In questa ottica è l’individuo solo e privato che giudica il “grande uomo”, non viceversa. Quotidianità e singolarità hanno perciò qualcosa di antisociale e delimitano uno spazio di anti-Storia. L’uomo di Montaigne è un io che non somiglia ai modelli del principe di Machiavelli o del cortigiano di Castiglione, somiglia piuttosto agli autoritratti di Rembrandt: “Altri modellano l’uomo; io lo racconto e ne rappresento un esemplare molto malformato e tale che se dovessi modellarlo di nuovo lo farei in verità molto diverso da quello che è. Ma ormai è fatto. I tratti della mia pittura sono sempre fedeli, anche se cambiano e variano. Il mondo non è che una continua altalena. Tutte le cose vi oscillano senza posa: la terra, le rocce del Caucaso, le piramidi d’Egitto, sia per oscillazione generale che per oscillazione propria. Anche la costanza è solo un’oscillazione più debole. Io non posso fissare il mio oggetto. Esso procede incerto e vacillante (…) Non descrivo l’essere. Racconto il passaggio: non il passaggio da un’epoca a un’altra, ma da un giorno all’altro, di minuto in minuto (…) Se la mia anima potesse stabilizzarsi, non mi saggerei, mi deciderei. Invece è sempre in tirocinio e in prova (…) Tutta la filosofia morale si applica altrettanto bene a una vita comune e privata che a una vita di stoffa più ricca. Ogni uomo porta la forma intera dell’umana condizione” (Libro III, capitolo 2).

Dato il suo oggetto, dato il suo metodo e stile, Montaigne propone due cose che in termini di filosofia possiamo chiamare: a) una gnoseologia scettica che dubita continuamente di certezze e conoscenze raggiunte; e b) un’ontologia pluralistica che isola individui, circostanze e casi, evitando di definire concettualmente entità generali. Invece di cercare di afferrare l’essere al di là delle apparenze mutevoli, segue il mutamento, il divenire, la sola cosa di cui umanamente si può fare esperienza. Prima di David Hume e di Giacomo Leopardi, contro l’ontologia novecentesca restaurata dalla scuola di Heidegger, quello di Montaigne è un pensiero antimetafisico che evita la conoscenza dei “principi primi” come non umana. Supermentale, più che mentale.
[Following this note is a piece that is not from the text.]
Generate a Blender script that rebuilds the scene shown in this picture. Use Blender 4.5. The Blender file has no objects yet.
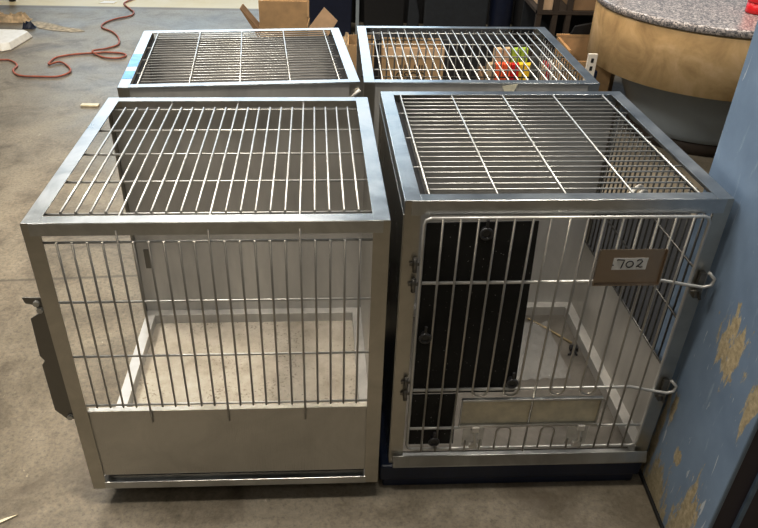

In una vita sociale e politica che si costruisce, si tiene insieme e opera dividendosi in feroci e permanenti conflitti fondati su convinzioni dogmatiche, Montaigne si tira indietro, si allontana. Vede sfumature dove altri impugnano fedi. Vivendo in una Francia devastata dallo scontro fra Lega cattolica e Ugonotti, questo benestante signore altoborghese sceglie di dedicarsi alla lettura e a un suo particolare genere di filosofia autobiografica.

L’idea della morte lo assillava e non senza ragione. Nel 1563, quando aveva trent’anni, era morto di peste il suo migliore amico Etienne de la Boétie. Cinque anni dopo morì suo padre. L’anno successivo il suo fratello minore fu vittima di un mortale incidente sportivo. Il suo primo figlio morì a due anni. In seguito, dei suoi cinque figli ne sopravvisse uno. La Francia pullulava di banditi, tra una guerra civile e un’altra. Lui stesso ebbe un grave incidente andando a cavallo e fu per qualche ora in pericolo di vita. Nel corso degli anni passerà dall’idea del filosofare come un “imparare a morire” a una diversa saggezza: “non preoccuparsi della morte”, ci penserà la natura a fare tutto.

Possiamo forse dire che nell’opera di Montaigne troviamo la meno astrattamente ambiziosa, la più liberale, la più democratica, moderatamente anarchica, realista e socievole delle filosofie. I suoi Saggi si concludono con queste parole: “E’ una perfezione assoluta, quasi divina, saper godere lealmente del proprio essere (…) abbiamo un bel montare sui trampoli, anche sui trampoli dobbiamo camminare sulle nostre gambe. E sul più alto trono del mondo non siamo seduti che sul nostro culo. Le vite più belle sono, secondo me, quelle che si conformano al comune modello umano, con ordine: ma senza eccezionalità e senza stravaganza”.

Il primo dei moderni avrebbe condannato grande parte della futura modernità.